Hong Kong’s leader says she has “returned” her honorary fellowship to a Cambridge college after a row over whether the finance hub’s academic freedoms are being suppressed as authorities crack down on pro-democracy opponents.
Chief Executive Carrie Lam said she was cutting ties with Cambridge’s Wolfson College after it began looking into the state of academic liberty in Hong Kong.
Lam said she was “deeply disappointed by the college smearing a person on the basis of hearsay instead of facts”.
“Therefore I can hardly convince myself to maintain any relation with Wolfson College,” she wrote on Facebook late Saturday alongside a photo of herself in leafy Cambridge.
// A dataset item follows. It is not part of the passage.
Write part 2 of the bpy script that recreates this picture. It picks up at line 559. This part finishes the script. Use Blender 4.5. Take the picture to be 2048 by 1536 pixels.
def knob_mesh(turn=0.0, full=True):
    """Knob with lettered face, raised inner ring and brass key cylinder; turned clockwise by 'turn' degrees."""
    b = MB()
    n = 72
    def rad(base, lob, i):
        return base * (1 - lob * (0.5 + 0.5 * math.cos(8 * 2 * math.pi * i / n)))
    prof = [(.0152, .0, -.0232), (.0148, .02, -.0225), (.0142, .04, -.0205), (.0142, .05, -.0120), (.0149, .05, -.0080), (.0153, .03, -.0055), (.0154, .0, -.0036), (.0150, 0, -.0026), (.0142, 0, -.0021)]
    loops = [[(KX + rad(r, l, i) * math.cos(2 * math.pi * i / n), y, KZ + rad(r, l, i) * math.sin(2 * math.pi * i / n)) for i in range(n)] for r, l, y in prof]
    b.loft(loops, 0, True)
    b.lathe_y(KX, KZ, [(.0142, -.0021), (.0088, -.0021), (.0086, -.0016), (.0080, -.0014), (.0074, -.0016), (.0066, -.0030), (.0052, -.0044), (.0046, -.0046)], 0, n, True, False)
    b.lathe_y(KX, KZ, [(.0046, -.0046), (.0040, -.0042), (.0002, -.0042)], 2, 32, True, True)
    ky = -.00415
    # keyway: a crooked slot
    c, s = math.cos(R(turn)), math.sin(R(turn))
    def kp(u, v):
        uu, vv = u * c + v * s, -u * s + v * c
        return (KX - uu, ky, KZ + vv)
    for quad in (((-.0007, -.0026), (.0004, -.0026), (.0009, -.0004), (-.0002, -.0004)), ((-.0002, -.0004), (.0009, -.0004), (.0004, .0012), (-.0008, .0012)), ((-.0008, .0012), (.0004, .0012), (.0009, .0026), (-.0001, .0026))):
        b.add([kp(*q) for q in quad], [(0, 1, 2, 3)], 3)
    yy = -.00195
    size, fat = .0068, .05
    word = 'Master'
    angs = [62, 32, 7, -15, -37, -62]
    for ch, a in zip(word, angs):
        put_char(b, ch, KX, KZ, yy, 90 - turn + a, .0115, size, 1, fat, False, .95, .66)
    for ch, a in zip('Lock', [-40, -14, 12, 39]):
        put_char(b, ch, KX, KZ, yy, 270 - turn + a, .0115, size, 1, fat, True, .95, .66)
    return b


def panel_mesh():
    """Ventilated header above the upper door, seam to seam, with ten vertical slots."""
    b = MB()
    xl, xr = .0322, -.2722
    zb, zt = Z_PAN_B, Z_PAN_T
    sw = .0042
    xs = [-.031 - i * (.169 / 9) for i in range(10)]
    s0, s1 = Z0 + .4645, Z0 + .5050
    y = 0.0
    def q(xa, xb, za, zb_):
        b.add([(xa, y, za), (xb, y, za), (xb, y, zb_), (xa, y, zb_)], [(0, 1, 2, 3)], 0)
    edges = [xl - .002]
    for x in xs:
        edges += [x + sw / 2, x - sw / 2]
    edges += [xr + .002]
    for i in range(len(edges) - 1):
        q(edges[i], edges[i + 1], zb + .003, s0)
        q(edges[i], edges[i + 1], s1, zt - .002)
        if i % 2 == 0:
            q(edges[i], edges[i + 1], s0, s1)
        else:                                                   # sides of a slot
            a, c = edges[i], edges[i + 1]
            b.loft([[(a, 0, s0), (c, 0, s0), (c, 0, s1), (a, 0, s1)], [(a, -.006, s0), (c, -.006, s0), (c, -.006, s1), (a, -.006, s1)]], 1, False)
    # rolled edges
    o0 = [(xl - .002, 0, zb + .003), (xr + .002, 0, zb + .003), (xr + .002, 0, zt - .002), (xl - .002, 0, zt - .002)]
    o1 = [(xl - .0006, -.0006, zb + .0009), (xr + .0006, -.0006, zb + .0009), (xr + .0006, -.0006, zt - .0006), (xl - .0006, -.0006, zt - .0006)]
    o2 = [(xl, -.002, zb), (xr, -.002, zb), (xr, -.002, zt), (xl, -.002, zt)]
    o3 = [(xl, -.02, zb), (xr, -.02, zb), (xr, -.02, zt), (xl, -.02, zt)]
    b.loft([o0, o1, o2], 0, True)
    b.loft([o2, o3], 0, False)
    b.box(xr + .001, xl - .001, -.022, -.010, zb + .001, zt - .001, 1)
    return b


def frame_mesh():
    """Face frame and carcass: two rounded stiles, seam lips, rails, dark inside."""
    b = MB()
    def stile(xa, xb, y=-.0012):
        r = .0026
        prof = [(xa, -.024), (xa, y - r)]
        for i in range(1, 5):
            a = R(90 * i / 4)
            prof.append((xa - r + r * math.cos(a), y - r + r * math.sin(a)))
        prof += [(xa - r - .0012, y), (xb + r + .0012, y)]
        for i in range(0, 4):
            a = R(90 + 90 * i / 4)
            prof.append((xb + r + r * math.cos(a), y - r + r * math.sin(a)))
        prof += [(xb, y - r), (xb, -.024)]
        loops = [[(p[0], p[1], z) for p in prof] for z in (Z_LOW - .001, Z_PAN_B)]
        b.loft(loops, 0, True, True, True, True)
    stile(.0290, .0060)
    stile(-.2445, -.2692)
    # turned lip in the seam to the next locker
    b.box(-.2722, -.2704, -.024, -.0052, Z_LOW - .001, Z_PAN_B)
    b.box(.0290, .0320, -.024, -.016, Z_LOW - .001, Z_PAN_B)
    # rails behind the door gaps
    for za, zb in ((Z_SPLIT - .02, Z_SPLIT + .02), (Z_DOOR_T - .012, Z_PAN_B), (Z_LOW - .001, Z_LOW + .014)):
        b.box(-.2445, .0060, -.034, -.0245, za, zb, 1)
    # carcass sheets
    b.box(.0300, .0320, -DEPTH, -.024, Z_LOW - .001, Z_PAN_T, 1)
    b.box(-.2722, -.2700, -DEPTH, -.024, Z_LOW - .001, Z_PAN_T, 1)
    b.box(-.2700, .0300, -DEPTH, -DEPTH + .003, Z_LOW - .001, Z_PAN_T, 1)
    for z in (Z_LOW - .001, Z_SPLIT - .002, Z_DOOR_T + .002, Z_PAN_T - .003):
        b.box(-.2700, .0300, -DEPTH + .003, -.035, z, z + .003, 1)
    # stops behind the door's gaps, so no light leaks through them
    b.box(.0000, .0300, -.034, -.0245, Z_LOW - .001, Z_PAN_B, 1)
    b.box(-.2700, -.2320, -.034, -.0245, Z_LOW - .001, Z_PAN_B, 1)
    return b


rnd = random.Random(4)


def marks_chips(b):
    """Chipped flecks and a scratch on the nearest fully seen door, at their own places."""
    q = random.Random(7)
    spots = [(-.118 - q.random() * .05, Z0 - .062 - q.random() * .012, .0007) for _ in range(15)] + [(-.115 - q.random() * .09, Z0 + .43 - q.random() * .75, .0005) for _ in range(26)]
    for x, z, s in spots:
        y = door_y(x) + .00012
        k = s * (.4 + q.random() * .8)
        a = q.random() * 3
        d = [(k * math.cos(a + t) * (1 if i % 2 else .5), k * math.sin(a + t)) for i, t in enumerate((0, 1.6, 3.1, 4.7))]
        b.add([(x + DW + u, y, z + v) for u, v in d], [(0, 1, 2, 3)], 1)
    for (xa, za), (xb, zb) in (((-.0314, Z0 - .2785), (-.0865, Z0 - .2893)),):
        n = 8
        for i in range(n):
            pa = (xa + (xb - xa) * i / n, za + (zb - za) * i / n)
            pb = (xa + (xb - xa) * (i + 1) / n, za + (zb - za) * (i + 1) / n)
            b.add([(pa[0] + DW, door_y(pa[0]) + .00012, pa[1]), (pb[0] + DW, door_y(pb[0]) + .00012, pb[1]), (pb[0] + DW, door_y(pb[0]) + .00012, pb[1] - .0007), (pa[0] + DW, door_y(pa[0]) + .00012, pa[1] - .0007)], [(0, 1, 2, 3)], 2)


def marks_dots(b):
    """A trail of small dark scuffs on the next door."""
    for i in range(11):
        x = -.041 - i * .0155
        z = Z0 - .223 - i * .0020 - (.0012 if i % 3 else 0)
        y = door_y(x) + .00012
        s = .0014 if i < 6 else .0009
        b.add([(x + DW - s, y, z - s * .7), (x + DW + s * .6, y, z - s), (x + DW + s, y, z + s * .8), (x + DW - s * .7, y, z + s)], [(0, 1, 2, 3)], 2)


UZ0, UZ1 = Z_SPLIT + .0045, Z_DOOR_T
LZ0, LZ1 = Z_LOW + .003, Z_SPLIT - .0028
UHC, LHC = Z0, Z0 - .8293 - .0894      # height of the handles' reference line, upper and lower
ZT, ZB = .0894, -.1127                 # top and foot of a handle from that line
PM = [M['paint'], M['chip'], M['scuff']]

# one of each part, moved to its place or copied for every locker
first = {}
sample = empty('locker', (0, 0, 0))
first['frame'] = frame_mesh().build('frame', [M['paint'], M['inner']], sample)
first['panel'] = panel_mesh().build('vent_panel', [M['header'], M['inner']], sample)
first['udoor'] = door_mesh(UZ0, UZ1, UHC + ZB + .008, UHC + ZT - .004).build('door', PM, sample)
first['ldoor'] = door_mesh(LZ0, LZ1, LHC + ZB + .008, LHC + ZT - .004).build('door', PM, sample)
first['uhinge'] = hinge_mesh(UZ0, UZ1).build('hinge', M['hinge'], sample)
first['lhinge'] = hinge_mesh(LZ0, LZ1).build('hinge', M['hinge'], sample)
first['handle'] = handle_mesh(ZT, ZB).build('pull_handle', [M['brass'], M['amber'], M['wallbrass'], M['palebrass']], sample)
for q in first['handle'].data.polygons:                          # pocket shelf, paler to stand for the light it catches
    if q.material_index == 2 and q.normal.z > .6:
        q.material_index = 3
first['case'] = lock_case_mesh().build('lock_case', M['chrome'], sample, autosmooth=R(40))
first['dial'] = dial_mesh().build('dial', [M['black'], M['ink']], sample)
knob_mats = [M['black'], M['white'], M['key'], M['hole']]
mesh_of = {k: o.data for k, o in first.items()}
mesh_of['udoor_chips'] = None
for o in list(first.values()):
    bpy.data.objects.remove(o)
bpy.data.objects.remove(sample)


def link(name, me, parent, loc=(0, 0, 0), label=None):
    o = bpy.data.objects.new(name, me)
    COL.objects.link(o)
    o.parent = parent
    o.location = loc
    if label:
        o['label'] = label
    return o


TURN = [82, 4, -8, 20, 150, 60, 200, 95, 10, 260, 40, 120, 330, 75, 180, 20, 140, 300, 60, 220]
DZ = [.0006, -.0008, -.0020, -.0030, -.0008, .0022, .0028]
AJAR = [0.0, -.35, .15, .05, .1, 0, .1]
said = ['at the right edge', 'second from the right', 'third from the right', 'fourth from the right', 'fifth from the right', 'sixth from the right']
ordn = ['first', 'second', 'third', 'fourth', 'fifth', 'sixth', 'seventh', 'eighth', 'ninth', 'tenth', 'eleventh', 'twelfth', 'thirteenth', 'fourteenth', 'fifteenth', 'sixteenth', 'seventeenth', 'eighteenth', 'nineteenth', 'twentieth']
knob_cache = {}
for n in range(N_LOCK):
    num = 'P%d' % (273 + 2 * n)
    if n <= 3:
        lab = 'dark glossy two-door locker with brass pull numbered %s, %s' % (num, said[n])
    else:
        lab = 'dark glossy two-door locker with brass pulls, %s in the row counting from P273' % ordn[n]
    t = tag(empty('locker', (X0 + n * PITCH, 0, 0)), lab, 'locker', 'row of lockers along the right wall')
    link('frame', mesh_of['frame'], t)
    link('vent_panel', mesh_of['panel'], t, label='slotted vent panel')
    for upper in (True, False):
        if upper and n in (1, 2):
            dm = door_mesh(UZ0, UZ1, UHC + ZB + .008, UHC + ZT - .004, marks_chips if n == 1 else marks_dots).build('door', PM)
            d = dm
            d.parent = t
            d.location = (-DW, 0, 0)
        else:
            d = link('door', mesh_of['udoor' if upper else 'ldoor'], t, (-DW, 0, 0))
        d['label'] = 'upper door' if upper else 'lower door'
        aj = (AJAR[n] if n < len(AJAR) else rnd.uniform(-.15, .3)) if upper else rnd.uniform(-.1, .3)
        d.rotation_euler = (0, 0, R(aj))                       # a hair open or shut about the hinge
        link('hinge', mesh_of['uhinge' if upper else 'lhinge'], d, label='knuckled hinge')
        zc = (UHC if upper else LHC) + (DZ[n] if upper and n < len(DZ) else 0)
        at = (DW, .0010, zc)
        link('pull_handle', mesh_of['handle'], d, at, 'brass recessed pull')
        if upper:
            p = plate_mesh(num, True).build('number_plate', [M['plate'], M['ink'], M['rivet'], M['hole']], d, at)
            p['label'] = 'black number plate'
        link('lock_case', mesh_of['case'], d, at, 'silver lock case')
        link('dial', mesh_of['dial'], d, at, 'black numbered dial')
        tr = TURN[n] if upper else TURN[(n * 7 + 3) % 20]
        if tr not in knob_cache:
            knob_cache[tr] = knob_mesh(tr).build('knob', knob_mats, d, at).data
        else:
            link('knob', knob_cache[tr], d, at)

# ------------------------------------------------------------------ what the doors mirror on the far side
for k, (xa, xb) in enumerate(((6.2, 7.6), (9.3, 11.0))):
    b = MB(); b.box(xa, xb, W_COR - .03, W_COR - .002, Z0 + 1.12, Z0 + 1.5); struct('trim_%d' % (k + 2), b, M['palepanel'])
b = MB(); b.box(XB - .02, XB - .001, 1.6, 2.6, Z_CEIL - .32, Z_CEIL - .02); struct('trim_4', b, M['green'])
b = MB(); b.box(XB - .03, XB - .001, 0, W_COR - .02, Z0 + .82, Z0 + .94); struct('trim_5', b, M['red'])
Wolfson College said it had recently raised concerns with Hong Kong’s leader about “her commitment to the protection of human rights and the freedom of expression”.
Its governing body had been due to consider Lam’s fellowship next month but would no longer do so now that Lam had returned the honour.
Lam, a pro-Beijing appointee, was one of a number of Chinese and Hong Kong officials sanctioned by the United States after Beijing imposed a sweeping security law on the semi-autonomous city in late June.
The law ramps up the Chinese Communist Party’s control over the finance hub and in the weeks that followed some two dozen pro-democracy supporters have been arrested under the new powers, including the owner of a Beijing-critical newspaper.
Others have been disqualified from standing in local elections while libraries and schools have begun pulling any books deemed to breach the law.
Three well-known academics also lost their jobs because they had been previously jailed for leading pro-democracy protests.
Hong Kong has some of Asia’s best universities, but declining political freedoms have rattled many as China vows to rein in campuses and instil more patriotic education.
Wolfson College had been under pressure to rescind Lam’s honorary fellowship since last year.
In November three members of Britain’s House of Lords called for the move over Lam’s response to months of huge and often violent pro-democracy protests.
Beijing introduced its security law to end that movement and restore stability, describing it as a “sword” hanging over the heads of its critics in the city.
In her Facebook statement, Lam — who previously studied at Cambridge University — said she had written to Wolfson College last year and last week to explain her administration’s stance on the protests.
She denied suppressing freedoms.
“Regarding such groundless accusations, I wanted to dismiss them with a laugh,” she wrote.